Din aslında güzel bir şeydir. Hangi din olursa olsun. İyiliği, güzelliği öğütler. Kötülükten imtina etmeyi öğütler. Düzenli yaşam sağlar. Kendi aklını kullanmak istemeyene bir ödül vaat ederek akıl olur ve kaosu engeller. Ruhun ihtiyacıdır hem inanç. Huzur verir, idrak edemediği bir kudret kaynağının kanatları altına sığınmak, güven duygusu verir. Evrende yalnız olmadığımızı fısıldar.

Ama bir yandan da çok tehlikeli bir silahtır. Bu silahı orta çağdan beri etkili şekilde kullananlar, dini sadece insanları korkutmak için kullananlar, dinin savunduğu şeylerin tam tersine neden oluyordur. Düzene ve güzelliğe değil, kaosa ve çirkinliğe.
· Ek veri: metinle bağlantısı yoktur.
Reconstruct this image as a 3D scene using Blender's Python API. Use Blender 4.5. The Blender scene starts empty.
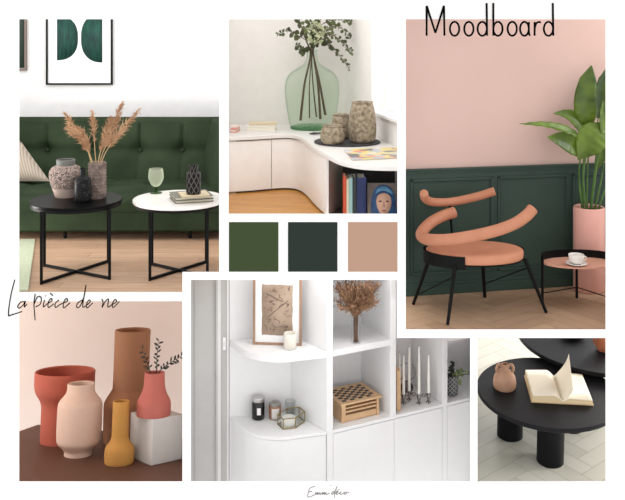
import bpy, bmesh, math, random
from mathutils import Vector, Matrix, Euler
R = math.radians
PI = math.pi
scene = bpy.context.scene
COL = scene.collection

# ------------------------------------------------------------------ camera, sky, lights, exposure
FPX, HOR, CAMY, CAMZ = 900.0, 20.0, -9.0, 4.8
cd = bpy.data.cameras.new('camera')
cam = bpy.data.objects.new('camera', cd)
COL.objects.link(cam)
cam.location = (0, CAMY, CAMZ)
cam.rotation_euler = (R(90), 0, 0)
cd.sensor_fit = 'HORIZONTAL'
cd.sensor_width = 36
cd.lens = 36 * FPX / 625
cd.shift_y = -(250 - HOR) / 625
cd.clip_end = 200
scene.camera = cam

world = bpy.data.worlds.new('world')
scene.world = world
world.use_nodes = True
world.node_tree.nodes['Background'].inputs[0].default_value = (1.0, 0.985, 0.97, 1)
world.node_tree.nodes['Background'].inputs[1].default_value = 1.35


def area_light(name, loc, target, size, power, color=(1, 1, 1), sy=None):
    l = bpy.data.lights.new(name, 'AREA')
    l.energy = power
    l.color = color
    l.shape = 'RECTANGLE'
    l.size = size
    l.size_y = sy or size
    o = bpy.data.objects.new(name, l)
    COL.objects.link(o)
    o.location = loc
    d = Vector(target) - Vector(loc)
    o.rotation_euler = d.to_track_quat('-Z', 'Y').to_euler()
    return o


area_light('sofa_room_daylight', (-6.2, 1.0, 4.9), (-2.4, 2.6, 2.6), 2.2, 45, (1, .98, .96))
area_light('sofa_room_overhead_fill', (-2.6, 1.6, 5.9), (-2.6, 3.2, 2.6), 2.2, 30, (1, .99, .98))  # added fill from above, brightens the white wall and the sofa seat
area_light('counter_room_top_fill', (-.5, .9, 5.7), (0, 3.4, 3.4), 1.6, 38, (1, .98, .96))  # unseen fill lamp over the counter room, added to lift its back wall
area_light('counter_window_daylight', (2.3, 2.5, 4.4), (0.4, 2.5, 3.6), 1.0, 16, (1, .99, .97))
area_light('pink_room_daylight', (5.2, 0.3, 5.0), (2.2, 1.3, 2.6), 1.6, 42, (1, .99, .97))
area_light('vase_table_daylight', (-5.4, 0.9, 2.2), (-2.2, 1.6, .9), 1.2, 130, (1, .97, .94))
area_light('black_table_side_fill', (4.9, .9, 1.35), (2.6, 1.2, .2), .7, 40, (1, .98, .95))  # extra fill lamp out of view, lightens the floor around the black tables
shelf_fill = area_light('shelf_top_fill', (0.38, .42, 2.45), (0.1, .42, 0), .85, 9, (1, .99, .98), .4)  # added lamp hidden behind the board, no fixture of the bookcase
shelf_fill.rotation_euler = (R(22), 0, 0)
area_light('black_table_daylight', (5.4, 3.4, 1.9), (2.7, 1.2, .4), 1.5, 180, (1, .98, .95))

scene.view_settings.view_transform = 'Standard'
scene.view_settings.look = 'None'
scene.view_settings.exposure = 0.0
scene.view_settings.gamma = 1.0
scene.view_settings.use_curve_mapping = False


# ------------------------------------------------------------------ materials
def lin(c):
    c = c / 255.0
    return c / 12.92 if c <= .04045 else ((c + .055) / 1.055) ** 2.4


def rgb(c, k=1.0):
    return (lin(c[0]) * k, lin(c[1]) * k, lin(c[2]) * k, 1)


def new_mat(name):
    m = bpy.data.materials.new(name)
    m.use_nodes = True
    nt = m.node_tree
    return m, nt, nt.nodes['Principled BSDF']


def coords(nt, scale=(1, 1, 1), rot=(0, 0, 0), kind='Object'):
    tc = nt.nodes.new('ShaderNodeTexCoord')
    mp = nt.nodes.new('ShaderNodeMapping')
    mp.inputs['Scale'].default_value = scale
    mp.inputs['Rotation'].default_value = rot
    nt.links.new(tc.outputs[kind], mp.inputs[0])
    return mp.outputs[0]


def mat(name, c, rough=.5, metal=0., c2=None, nscale=8., ndetail=4., nlo=.35, nhi=.65, bump=0., bscale=40., stretch=(1, 1, 1), sheen=0., spec=.5, coat=0.):
    m, nt, b = new_mat(name)
    b.inputs['Base Color'].default_value = rgb(c)
    b.inputs['Roughness'].default_value = rough
    b.inputs['Metallic'].default_value = metal
    b.inputs['Specular IOR Level'].default_value = spec
    b.inputs['Sheen Weight'].default_value = sheen
    b.inputs['Coat Weight'].default_value = coat
    v = coords(nt, stretch)
    if c2 is None:
        c2 = tuple(max(0, x * .985) for x in c)
    n = nt.nodes.new('ShaderNodeTexNoise')
    n.inputs['Scale'].default_value = nscale
    n.inputs['Detail'].default_value = ndetail
    nt.links.new(v, n.inputs['Vector'])
    r = nt.nodes.new('ShaderNodeValToRGB')
    r.color_ramp.elements[0].position = nlo
    r.color_ramp.elements[1].position = nhi
    r.color_ramp.elements[0].color = rgb(c)
    r.color_ramp.elements[1].color = rgb(c2)
    nt.links.new(n.outputs['Fac'], r.inputs['Fac'])
    nt.links.new(r.outputs['Color'], b.inputs['Base Color'])
    if bump:
        n2 = nt.nodes.new('ShaderNodeTexNoise')
        n2.inputs['Scale'].default_value = bscale
        n2.inputs['Detail'].default_value = 3
        nt.links.new(v, n2.inputs['Vector'])
        bp = nt.nodes.new('ShaderNodeBump')
        bp.inputs['Strength'].default_value = bump
        bp.inputs['Distance'].default_value = .01
        nt.links.new(n2.outputs['Fac'], bp.inputs['Height'])
        nt.links.new(bp.outputs['Normal'], b.inputs['Normal'])
    return m


def glass_mat(name, tint, gloss=.25, rough=.03, haze=0., hazec=(200, 200, 200)):
    m = bpy.data.materials.new(name)
    m.use_nodes = True
    nt = m.node_tree
    nt.nodes.clear()
    out = nt.nodes.new('ShaderNodeOutputMaterial')
    tr = nt.nodes.new('ShaderNodeBsdfTransparent')
    tr.inputs[0].default_value = rgb(tint)
    gl = nt.nodes.new('ShaderNodeBsdfGlossy')
    gl.inputs['Roughness'].default_value = rough
    gl.inputs['Color'].default_value = (.9, .93, .9, 1)
    lw = nt.nodes.new('ShaderNodeLayerWeight')
    lw.inputs['Blend'].default_value = gloss
    mx = nt.nodes.new('ShaderNodeMixShader')
    fc = nt.nodes.new('ShaderNodeMath')
    fc.operation = 'MULTIPLY'
    fc.inputs[1].default_value = .6
    nt.links.new(lw.outputs['Fresnel'], fc.inputs[0])
    nt.links.new(fc.outputs[0], mx.inputs[0])
    base = tr.outputs[0]
    if haze:
        df = nt.nodes.new('ShaderNodeBsdfTranslucent')
        d2 = nt.nodes.new('ShaderNodeBsdfDiffuse')
        df.inputs[0].default_value = d2.inputs[0].default_value = rgb(hazec)
        ad = nt.nodes.new('ShaderNodeMixShader')
        ad.inputs[0].default_value = .5
        nt.links.new(df.outputs[0], ad.inputs[1])
        nt.links.new(d2.outputs[0], ad.inputs[2])
        hz = nt.nodes.new('ShaderNodeMixShader')
        hz.inputs[0].default_value = haze
        nt.links.new(base, hz.inputs[1])
        nt.links.new(ad.outputs[0], hz.inputs[2])
        base = hz.outputs[0]
    nt.links.new(base, mx.inputs[1])
    nt.links.new(gl.outputs[0], mx.inputs[2])
    nt.links.new(mx.outputs[0], out.inputs[0])
    return m


def plank_mat(name, c1, c2, cm, bw, bh, rough=.4, rot=0., mortar=.012):
    m, nt, b = new_mat(name)
    v = coords(nt, (1, 1, 1), (0, 0, rot))
    br = nt.nodes.new('ShaderNodeTexBrick')
    br.inputs['Color1'].default_value = rgb(c1)
    br.inputs['Color2'].default_value = rgb(c2)
    br.inputs['Mortar'].default_value = rgb(cm)
    br.inputs['Scale'].default_value = 1
    br.inputs['Mortar Size'].default_value = mortar * bh
    br.inputs['Brick Width'].default_value = bw
    br.inputs['Row Height'].default_value = bh
    nt.links.new(v, br.inputs['Vector'])
    v2 = coords(nt, (1.2, 14, 1), (0, 0, rot))
    n = nt.nodes.new('ShaderNodeTexNoise')
    n.inputs['Scale'].default_value = 2.5
    n.inputs['Detail'].default_value = 6
    nt.links.new(v2, n.inputs['Vector'])
    r = nt.nodes.new('ShaderNodeValToRGB')
    r.color_ramp.elements[0].position = .3
    r.color_ramp.elements[1].position = .7
    r.color_ramp.elements[0].color = (.78, .76, .74, 1)
    r.color_ramp.elements[1].color = (1.08, 1.08, 1.08, 1)
    nt.links.new(n.outputs['Fac'], r.inputs['Fac'])
    mx = nt.nodes.new('ShaderNodeMix')
    mx.data_type = 'RGBA'
    mx.blend_type = 'MULTIPLY'
    mx.inputs[0].default_value = 1
    nt.links.new(br.outputs['Color'], mx.inputs[6])
    nt.links.new(r.outputs['Color'], mx.inputs[7])
    nt.links.new(mx.outputs[2], b.inputs['Base Color'])
    b.inputs['Roughness'].default_value = rough
    return m


def shade_mat(name, c1, c2, rough=.45):
    """colour per plank from the face attribute 'shade', with a fine grain"""
    m, nt, b = new_mat(name)
    at = nt.nodes.new('ShaderNodeAttribute')
    at.attribute_name = 'shade'
    mx = nt.nodes.new('ShaderNodeMix')
    mx.data_type = 'RGBA'
    mx.inputs[6].default_value = rgb(c1)
    mx.inputs[7].default_value = rgb(c2)
    n = nt.nodes.new('ShaderNodeTexNoise')
    n.inputs['Scale'].default_value = 6
    n.inputs['Detail'].default_value = 5
    nt.links.new(coords(nt, (1, 3, 1)), n.inputs['Vector'])
    ad = nt.nodes.new('ShaderNodeMath')
    ad.operation = 'MULTIPLY_ADD'
    ad.inputs[1].default_value = .6
    nt.links.new(n.outputs['Fac'], ad.inputs[0])
    sb = nt.nodes.new('ShaderNodeMath')
    sb.operation = 'SUBTRACT'
    sb.inputs[1].default_value = .3
    nt.links.new(at.outputs['Fac'], sb.inputs[0])
    nt.links.new(sb.outputs[0], ad.inputs[2])
    ad.use_clamp = True
    nt.links.new(ad.outputs[0], mx.inputs[0])
    nt.links.new(mx.outputs[2], b.inputs['Base Color'])
    b.inputs['Roughness'].default_value = rough
    return m


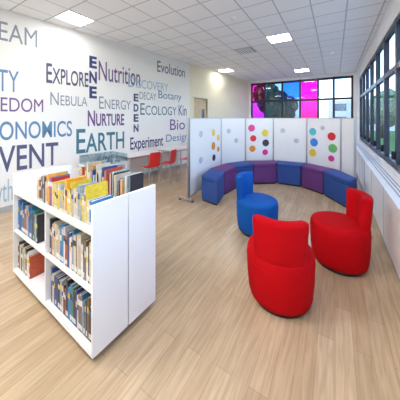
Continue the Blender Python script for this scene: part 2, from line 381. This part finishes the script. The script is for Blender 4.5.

Ayrıca birçok insan, dindar olmasa bile dört dörtlük insanlardır. Din, göreceli bir kavramdır ve isteyen istediği gibi inanmakta özgürdür.

Artık dini yanlış anlamayı bırakın. Dindar olmayan insanın iyi insan olmadığı, hatta cezalandırılmaya, ölmeye layık olduğu düşüncesi, Yemin ederim ki, dini din olmaktan çıkarıyor.

Eğer gerçekten öbür dünyaya inanıyor olsalar, herkesin ne hakettiyse zaten öbür tarafta yaşayacağına inanır ve insanlara baskı yapmayı, onları kendi sığ mantığına göre cezalandırmayı kendilerine hak görmezler.

Madımak'ta olanları unutmayın, unutturmayın. Şu an ülkede olanları da iyi anlayın. Din sömürüsüne kanmayın ve gaza gelmeyin.

Direnişe tüm gücümüzle devam. Bu zihniyet yok olana, geldiği karanlığa geri dönene ve Din kavramı tekrar temizlenene kadar.